-- Begin TASK MATERIAL --

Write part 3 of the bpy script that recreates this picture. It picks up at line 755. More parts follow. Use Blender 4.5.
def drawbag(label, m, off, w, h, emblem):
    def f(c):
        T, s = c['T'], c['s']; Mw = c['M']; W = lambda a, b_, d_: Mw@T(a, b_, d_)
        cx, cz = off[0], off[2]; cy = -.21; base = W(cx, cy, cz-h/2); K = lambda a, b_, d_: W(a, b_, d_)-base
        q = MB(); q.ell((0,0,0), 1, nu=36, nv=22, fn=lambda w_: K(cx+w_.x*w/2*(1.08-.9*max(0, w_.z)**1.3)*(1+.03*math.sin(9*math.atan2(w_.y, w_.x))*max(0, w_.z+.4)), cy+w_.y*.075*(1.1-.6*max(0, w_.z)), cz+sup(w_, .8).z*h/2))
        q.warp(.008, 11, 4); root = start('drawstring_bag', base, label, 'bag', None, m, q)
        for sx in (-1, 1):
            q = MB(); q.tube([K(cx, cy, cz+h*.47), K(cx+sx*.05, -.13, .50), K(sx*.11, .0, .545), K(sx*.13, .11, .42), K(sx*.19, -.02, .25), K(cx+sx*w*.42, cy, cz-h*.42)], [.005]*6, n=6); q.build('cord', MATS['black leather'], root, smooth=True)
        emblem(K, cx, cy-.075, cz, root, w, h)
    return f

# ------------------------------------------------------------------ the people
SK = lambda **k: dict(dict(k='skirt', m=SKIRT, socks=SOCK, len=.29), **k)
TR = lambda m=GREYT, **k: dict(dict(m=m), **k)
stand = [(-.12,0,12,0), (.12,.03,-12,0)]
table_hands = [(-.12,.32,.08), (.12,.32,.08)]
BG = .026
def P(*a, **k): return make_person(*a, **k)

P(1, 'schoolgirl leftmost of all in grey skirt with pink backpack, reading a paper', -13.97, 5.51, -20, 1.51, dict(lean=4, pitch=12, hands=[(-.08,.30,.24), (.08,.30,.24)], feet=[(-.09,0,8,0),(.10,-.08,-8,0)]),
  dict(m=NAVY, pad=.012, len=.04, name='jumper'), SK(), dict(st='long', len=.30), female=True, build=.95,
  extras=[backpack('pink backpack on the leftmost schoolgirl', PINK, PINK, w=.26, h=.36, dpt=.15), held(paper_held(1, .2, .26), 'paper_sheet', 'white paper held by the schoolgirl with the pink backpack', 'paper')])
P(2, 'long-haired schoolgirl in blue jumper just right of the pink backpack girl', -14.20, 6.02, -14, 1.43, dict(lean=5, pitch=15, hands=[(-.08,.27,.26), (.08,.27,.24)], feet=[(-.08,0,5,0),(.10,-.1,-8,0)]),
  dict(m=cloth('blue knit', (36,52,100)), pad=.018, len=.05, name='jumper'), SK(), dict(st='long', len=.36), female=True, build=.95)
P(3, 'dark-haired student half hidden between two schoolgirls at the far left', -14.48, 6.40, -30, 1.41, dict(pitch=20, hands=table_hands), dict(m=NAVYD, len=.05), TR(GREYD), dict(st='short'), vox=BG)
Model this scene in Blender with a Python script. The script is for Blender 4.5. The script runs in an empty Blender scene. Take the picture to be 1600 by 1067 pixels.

-- End TASK MATERIAL --

TASK DIRECTIONS:
Return only the exact lines from the opening of the records through the line that contains "def P(*a, **k): return make_person(*a, **k)", both included.

SOLUTION FOR THIS PROBLEM:
Write part 3 of the bpy script that recreates this picture. It picks up at line 755. More parts follow. Use Blender 4.5.
def drawbag(label, m, off, w, h, emblem):
    def f(c):
        T, s = c['T'], c['s']; Mw = c['M']; W = lambda a, b_, d_: Mw@T(a, b_, d_)
        cx, cz = off[0], off[2]; cy = -.21; base = W(cx, cy, cz-h/2); K = lambda a, b_, d_: W(a, b_, d_)-base
        q = MB(); q.ell((0,0,0), 1, nu=36, nv=22, fn=lambda w_: K(cx+w_.x*w/2*(1.08-.9*max(0, w_.z)**1.3)*(1+.03*math.sin(9*math.atan2(w_.y, w_.x))*max(0, w_.z+.4)), cy+w_.y*.075*(1.1-.6*max(0, w_.z)), cz+sup(w_, .8).z*h/2))
        q.warp(.008, 11, 4); root = start('drawstring_bag', base, label, 'bag', None, m, q)
        for sx in (-1, 1):
            q = MB(); q.tube([K(cx, cy, cz+h*.47), K(cx+sx*.05, -.13, .50), K(sx*.11, .0, .545), K(sx*.13, .11, .42), K(sx*.19, -.02, .25), K(cx+sx*w*.42, cy, cz-h*.42)], [.005]*6, n=6); q.build('cord', MATS['black leather'], root, smooth=True)
        emblem(K, cx, cy-.075, cz, root, w, h)
    return f

# ------------------------------------------------------------------ the people
SK = lambda **k: dict(dict(k='skirt', m=SKIRT, socks=SOCK, len=.29), **k)
TR = lambda m=GREYT, **k: dict(dict(m=m), **k)
stand = [(-.12,0,12,0), (.12,.03,-12,0)]
table_hands = [(-.12,.32,.08), (.12,.32,.08)]
BG = .026
def P(*a, **k): return make_person(*a, **k)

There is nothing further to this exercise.